Chinese Communist Party’s Land Sales Revenue Drops by 16% in 2024, the Third Consecutive Year of Decline

According to data released by the Chinese Ministry of Finance, in 2024, the income from the transfer of state-owned land use rights in local government government funds of the Chinese Communist Party amounted to 4.87 trillion yuan, a decrease of 16% compared to the previous year. This marks the third consecutive year of double-digit decline since 2022.

In 2024, the income from land sales in the Chinese Communist authorities decreased by 16% compared to the previous year, marking the third consecutive year of double-digit decline since 2022, and the decrease in 2024 was greater than the 13.2% decrease in 2023. Compared to the peak in 2021, local land transfer income in 2024 decreased by approximately 3.8 trillion yuan.

National Bureau of Statistics data also shows that in 2024, national real estate development investment decreased by 10.6% compared to the previous year, the sales area of newly constructed commercial housing decreased by 12.9% compared to the previous year, and the funds in place for real estate development enterprises decreased by 17% compared to the previous year.

Experts at “First Finance and Economics” believe that the continuous decline in land revenue is mainly due to insufficient willingness of residents to buy houses and the tight funding situation of real estate developers, leading to a continued slump in the real estate and land markets, resulting in a simultaneous decrease in land transfer income. In addition, due to the economic downturn, the sluggish real estate market, tax reductions, and other factors, local tax revenues decreased last year. The consecutive decline in land transfer income has also reduced the financial resources available to local governments.

Lu Zhiheng, chief economist at Yuekai Securities, told “First Finance and Economics” that in the whole year of 2024, the cumulative decrease in land sales income compared to the peak in 2021 was 44.1%, approaching the cumulative decline in sales of commercial housing in the past three years. However, the rate of decline narrowed in the fourth quarter of last year.

However, several tax experts told “First Finance and Economics” that in the medium to long term, it is difficult for the land market to see a significant rebound, and the downward trend in land transfer income is unlikely to be reversed.

Regarding the situation of land sales income this year, Lu Zhiheng believes that in 2025, local governments are expected to see some improvement in the land market, and may support the land market through measures such as accelerating the supply of high-quality land parcels and activating existing land reserves. However, considering that the real estate sector is still in a period of adjustment and transition, land market transactions may continue to bottom out, and it is expected that national land transfer income will still show negative growth in 2025.
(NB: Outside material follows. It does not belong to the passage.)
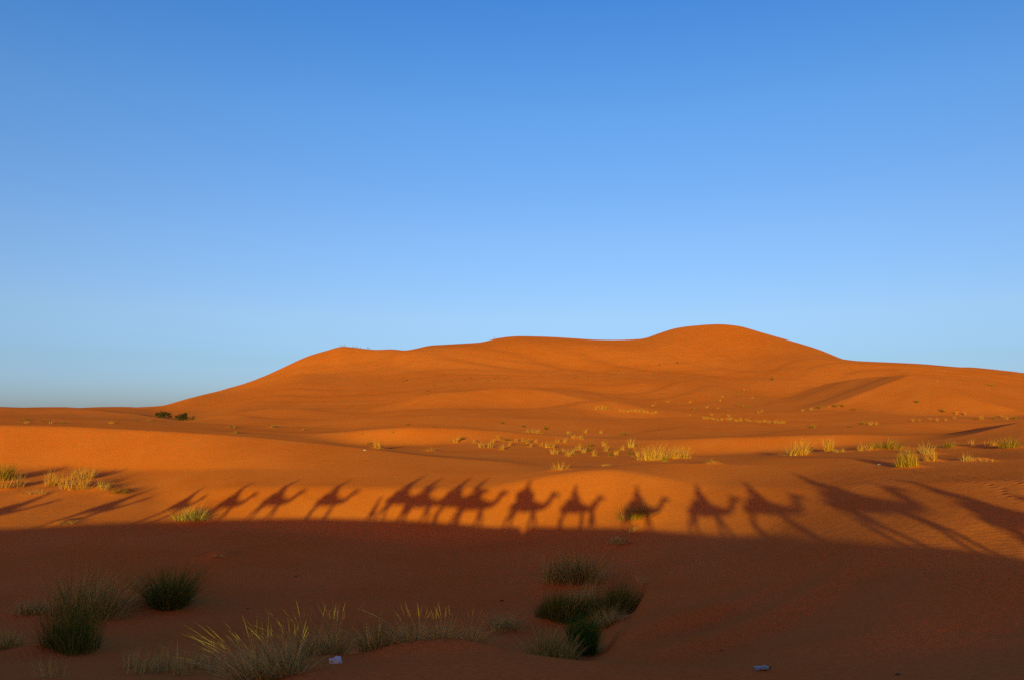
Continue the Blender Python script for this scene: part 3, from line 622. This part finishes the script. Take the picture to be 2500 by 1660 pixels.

Lu Zhiheng believes, “The recovery of land transactions and real estate investment may be relatively slow, and there are still two unfavorable factors in 2025. On the one hand, the difficulty of developing existing idle land occupies business cash flow. On the other hand, the debt risks of individual large real estate enterprises have not been fully resolved, which will continue to constrain the confidence of enterprises in land acquisition.”